In 1997 I enrolled in the English – American Sign Language Interpreter Program at George Brown College. Prior to that, I was a volunteer with CNIB Deafblind Services in London. I loved it! I remember thinking at the time that this was going to be a life-changing opportunity for me….I was right! Even throughout my studies I knew that the language and interpreting skills I was learning in the interpreting program would be used to follow my aspirations of becoming an Intervenor.

Since I was first introduced to what was then referred to as "intervention," there has been a significant shift towards more professionalism. This is evident in the work and recommendations of the Intervenor Services Human Resource Strategy. One of the suggestions brought forth by the Education and Training sub-committee is the revision of the Code of Ethics. As society has changed over time, so too has Intervenor Services changed. Together with a Self-Reflection Guide, and a Handbook for Implementation, the new Code of Ethics and Guidelines for Ethical Conduct serves to update and provide clarification on what is expected of Intervenors, today. For example, there is a greater focus on understanding the impact of dual relationships and why it is important to maintain professional boundaries. In the past, it was acceptable, and perhaps even appropriate, to form friendships with clients, socialize with them outside of work, and invite them to our homes. Now, however, these behaviours are deemed as unprofessional and are therefore discouraged.  The field of Intervenor Services has developed from a "job" into a profession with more clearly defined parameters around the role of an Intervenor, parameters that delineate what is deemed proper and what is not.

Serving on the Code of Ethics Review Committee was a wonderful opportunity for me, allowing me to work alongside clients and colleagues across the sector, pooling our experiences and thoughts to create a document that aims to improve both the methods by which Intervenors provide services and, in turn, the confidence that clients may have in receiving them.

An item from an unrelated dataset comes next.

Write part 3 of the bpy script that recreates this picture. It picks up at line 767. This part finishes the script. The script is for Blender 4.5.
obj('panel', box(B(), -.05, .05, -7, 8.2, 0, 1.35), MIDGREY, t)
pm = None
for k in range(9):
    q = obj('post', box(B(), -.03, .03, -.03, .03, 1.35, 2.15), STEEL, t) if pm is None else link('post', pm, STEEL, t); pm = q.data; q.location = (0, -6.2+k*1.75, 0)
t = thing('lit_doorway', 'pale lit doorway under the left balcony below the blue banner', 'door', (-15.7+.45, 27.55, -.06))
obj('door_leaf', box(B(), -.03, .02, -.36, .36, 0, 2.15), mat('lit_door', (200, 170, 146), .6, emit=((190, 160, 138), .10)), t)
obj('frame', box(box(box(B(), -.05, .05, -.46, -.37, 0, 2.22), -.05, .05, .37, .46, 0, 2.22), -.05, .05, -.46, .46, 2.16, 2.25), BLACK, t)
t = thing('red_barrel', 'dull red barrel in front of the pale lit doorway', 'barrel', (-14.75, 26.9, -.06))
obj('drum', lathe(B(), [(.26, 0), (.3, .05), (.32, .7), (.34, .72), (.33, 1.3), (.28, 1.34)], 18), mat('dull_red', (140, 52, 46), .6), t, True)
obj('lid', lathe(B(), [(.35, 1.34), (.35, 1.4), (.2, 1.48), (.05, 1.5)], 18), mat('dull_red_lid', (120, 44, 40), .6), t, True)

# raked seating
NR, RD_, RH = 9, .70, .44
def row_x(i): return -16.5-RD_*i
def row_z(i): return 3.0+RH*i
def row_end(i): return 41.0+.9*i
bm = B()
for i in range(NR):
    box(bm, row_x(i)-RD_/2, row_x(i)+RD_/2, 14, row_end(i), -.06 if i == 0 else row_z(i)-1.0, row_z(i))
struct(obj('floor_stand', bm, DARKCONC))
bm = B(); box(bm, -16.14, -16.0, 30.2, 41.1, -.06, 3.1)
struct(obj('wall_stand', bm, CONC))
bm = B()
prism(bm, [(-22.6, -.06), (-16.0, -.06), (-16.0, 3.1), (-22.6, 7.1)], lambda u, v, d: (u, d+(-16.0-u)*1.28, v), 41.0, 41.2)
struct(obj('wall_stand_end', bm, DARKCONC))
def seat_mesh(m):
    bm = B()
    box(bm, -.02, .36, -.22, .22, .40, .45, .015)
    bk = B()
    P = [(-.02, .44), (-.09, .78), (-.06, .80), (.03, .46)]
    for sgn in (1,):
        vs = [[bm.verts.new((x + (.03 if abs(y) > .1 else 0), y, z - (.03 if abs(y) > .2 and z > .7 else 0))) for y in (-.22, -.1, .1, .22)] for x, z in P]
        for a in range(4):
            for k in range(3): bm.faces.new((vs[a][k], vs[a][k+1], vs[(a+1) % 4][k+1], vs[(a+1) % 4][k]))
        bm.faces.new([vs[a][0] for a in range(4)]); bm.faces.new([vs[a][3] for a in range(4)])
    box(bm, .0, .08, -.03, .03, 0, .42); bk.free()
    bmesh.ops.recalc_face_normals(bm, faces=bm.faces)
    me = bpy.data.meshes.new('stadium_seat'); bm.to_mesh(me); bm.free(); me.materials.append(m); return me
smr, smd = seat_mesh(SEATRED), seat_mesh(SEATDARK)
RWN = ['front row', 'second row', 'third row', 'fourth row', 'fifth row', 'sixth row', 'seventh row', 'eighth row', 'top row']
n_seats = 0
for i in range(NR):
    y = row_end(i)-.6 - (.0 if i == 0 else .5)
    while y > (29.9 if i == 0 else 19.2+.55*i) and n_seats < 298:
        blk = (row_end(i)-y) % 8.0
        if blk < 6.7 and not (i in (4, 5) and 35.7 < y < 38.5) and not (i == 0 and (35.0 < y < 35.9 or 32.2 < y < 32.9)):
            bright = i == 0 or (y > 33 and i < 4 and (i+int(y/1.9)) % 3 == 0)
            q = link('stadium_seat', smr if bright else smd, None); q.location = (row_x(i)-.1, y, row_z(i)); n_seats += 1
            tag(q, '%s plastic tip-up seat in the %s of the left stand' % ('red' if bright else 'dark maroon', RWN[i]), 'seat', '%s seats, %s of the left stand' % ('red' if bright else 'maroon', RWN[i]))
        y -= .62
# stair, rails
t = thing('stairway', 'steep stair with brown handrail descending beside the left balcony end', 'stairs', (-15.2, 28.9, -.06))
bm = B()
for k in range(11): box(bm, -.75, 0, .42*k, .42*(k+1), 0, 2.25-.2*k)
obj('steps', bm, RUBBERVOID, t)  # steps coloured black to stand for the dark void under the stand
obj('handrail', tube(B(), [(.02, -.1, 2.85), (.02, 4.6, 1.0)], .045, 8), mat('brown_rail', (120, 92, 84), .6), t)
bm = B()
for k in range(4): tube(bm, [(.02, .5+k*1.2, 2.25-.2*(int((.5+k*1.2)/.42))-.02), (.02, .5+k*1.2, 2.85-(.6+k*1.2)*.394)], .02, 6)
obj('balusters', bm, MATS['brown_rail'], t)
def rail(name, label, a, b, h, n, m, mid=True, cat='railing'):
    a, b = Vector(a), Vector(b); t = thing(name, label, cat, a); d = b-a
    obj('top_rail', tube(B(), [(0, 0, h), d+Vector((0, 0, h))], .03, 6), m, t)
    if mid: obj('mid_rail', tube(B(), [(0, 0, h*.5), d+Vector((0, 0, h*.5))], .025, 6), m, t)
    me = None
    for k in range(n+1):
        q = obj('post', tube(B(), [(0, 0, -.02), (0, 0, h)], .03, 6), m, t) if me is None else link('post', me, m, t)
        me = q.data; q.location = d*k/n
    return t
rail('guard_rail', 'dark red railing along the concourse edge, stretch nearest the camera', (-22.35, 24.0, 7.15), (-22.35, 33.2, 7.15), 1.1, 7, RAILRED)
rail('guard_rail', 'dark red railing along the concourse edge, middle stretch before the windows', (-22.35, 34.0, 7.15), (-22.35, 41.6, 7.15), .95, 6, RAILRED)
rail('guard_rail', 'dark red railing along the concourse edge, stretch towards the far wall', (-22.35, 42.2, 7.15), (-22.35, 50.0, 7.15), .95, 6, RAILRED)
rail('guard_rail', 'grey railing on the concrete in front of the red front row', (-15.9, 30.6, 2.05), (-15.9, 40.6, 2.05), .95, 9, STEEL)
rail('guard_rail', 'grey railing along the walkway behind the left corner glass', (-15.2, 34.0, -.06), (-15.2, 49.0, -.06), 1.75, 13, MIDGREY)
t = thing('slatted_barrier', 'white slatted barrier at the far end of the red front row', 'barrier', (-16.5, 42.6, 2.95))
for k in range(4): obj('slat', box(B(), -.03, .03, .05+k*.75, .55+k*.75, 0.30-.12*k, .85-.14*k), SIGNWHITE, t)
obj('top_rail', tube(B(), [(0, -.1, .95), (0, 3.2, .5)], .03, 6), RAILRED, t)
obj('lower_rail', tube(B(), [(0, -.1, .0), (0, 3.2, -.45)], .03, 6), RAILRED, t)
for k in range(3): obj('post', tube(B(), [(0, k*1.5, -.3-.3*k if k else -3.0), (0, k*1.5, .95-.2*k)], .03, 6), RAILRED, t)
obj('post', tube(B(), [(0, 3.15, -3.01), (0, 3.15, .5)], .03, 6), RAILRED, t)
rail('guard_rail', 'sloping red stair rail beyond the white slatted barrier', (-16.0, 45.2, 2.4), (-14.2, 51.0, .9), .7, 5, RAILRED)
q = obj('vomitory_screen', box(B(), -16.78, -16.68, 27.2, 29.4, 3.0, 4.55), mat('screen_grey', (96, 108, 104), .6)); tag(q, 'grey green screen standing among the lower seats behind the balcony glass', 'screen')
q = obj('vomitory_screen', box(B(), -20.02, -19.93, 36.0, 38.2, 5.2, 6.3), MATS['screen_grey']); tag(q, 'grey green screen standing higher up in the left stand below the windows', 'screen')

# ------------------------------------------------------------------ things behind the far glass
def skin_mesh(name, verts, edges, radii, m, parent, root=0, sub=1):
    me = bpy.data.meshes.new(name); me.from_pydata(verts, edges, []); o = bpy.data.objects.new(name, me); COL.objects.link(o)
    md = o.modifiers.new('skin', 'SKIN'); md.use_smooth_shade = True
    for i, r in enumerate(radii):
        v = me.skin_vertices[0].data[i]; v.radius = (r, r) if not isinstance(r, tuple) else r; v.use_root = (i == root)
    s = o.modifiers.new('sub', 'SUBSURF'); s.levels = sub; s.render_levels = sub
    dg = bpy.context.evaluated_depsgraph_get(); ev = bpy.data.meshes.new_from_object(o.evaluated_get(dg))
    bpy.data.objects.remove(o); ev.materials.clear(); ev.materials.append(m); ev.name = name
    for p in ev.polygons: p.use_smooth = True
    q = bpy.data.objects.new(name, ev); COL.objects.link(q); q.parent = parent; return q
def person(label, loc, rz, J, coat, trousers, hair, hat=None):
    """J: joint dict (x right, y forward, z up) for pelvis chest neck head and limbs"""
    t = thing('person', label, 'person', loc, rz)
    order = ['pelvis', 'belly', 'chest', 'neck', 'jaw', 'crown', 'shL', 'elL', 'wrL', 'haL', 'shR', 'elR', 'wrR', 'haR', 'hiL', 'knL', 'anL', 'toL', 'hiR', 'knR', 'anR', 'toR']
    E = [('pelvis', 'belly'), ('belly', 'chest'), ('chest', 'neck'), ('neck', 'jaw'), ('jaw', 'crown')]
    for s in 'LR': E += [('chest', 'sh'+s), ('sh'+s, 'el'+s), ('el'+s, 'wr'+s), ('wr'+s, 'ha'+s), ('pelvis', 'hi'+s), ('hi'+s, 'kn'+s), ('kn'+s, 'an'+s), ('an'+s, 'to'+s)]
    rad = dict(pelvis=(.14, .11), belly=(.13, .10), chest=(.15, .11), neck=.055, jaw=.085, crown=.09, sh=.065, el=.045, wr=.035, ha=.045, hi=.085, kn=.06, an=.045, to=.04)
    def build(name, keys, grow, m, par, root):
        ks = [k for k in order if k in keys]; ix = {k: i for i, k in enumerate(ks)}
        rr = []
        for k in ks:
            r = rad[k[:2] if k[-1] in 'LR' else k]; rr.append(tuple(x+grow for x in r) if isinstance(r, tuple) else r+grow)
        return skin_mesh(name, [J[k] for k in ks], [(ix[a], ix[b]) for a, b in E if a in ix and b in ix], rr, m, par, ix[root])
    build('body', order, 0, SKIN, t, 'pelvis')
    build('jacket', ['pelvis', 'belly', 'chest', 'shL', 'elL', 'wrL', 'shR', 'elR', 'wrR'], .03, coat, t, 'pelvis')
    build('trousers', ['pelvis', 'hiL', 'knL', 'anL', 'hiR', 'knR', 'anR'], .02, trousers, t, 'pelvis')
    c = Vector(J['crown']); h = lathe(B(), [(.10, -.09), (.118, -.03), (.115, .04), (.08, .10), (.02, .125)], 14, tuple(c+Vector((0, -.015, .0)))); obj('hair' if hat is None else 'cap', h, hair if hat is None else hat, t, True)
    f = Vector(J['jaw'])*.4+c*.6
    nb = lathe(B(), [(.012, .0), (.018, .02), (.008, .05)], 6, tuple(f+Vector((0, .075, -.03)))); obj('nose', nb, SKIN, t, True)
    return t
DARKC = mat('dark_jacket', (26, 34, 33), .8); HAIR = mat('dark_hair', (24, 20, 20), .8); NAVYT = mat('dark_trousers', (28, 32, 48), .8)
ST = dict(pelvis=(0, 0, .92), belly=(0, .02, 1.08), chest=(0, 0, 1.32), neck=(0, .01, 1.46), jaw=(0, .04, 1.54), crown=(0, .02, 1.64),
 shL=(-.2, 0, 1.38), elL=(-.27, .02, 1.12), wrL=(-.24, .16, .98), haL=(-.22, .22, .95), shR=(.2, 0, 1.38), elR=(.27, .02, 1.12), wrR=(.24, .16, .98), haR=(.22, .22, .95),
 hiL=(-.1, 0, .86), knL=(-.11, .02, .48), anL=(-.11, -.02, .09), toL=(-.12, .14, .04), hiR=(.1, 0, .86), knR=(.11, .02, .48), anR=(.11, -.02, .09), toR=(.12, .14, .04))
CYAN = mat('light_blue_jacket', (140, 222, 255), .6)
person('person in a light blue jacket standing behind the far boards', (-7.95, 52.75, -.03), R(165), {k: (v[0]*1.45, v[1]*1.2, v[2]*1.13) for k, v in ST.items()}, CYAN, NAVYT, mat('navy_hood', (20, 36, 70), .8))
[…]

Participating on the Code of Ethics Review Committee has been a key highlight of many in my career. Trying to pin down one profound experience is difficult, if not impossible. I've been very fortunate to have been afforded many opportunities to attend training workshops, be involved with committees, and give presentations about deafblindness; however, I believe it is through the everyday provision of services and the ordinary interactions with people who are deafblind where I have made the most impact in the lives of the people with whom I interact professionally. It is what most people would consider to be the "small stuff" that I think matters the most. For example, recently a client has begun attending a weekly Games Night at the CNIB Hub. Until then, this client spent much of her time at home alone, very rarely interacting with others who are deafblind. Now, instead, she looks forward to Tuesday nights when she can play Jenga at the Hub, laughing throughout the evening and chatting with everyone. Afterwards, on the drive home, she talks about how much fun she has had and how she is looking forward to returning. To me, that is what Intervenor Services is all about: inclusion, making it possible for people who are deafblind to access events in their communities, bridging gaps, and making connections with others. While it might seem insignificant to some people, Games Night has not only opened a whole new social circle for this client, but it has also improved her confidence in other social settings.

I consider myself fortunate to work as an Intervenor; this profession affords me the opportunity to work with amazing teams, enhance the lives of people who are deafblind, and to learn unique skills. There is always room for growth and a never-ending opportunity to make a difference. Not only do Intervenors enrich the lives of people who are deafblind, but equally, people who are deafblind enrich the lives of people who are Intervenors.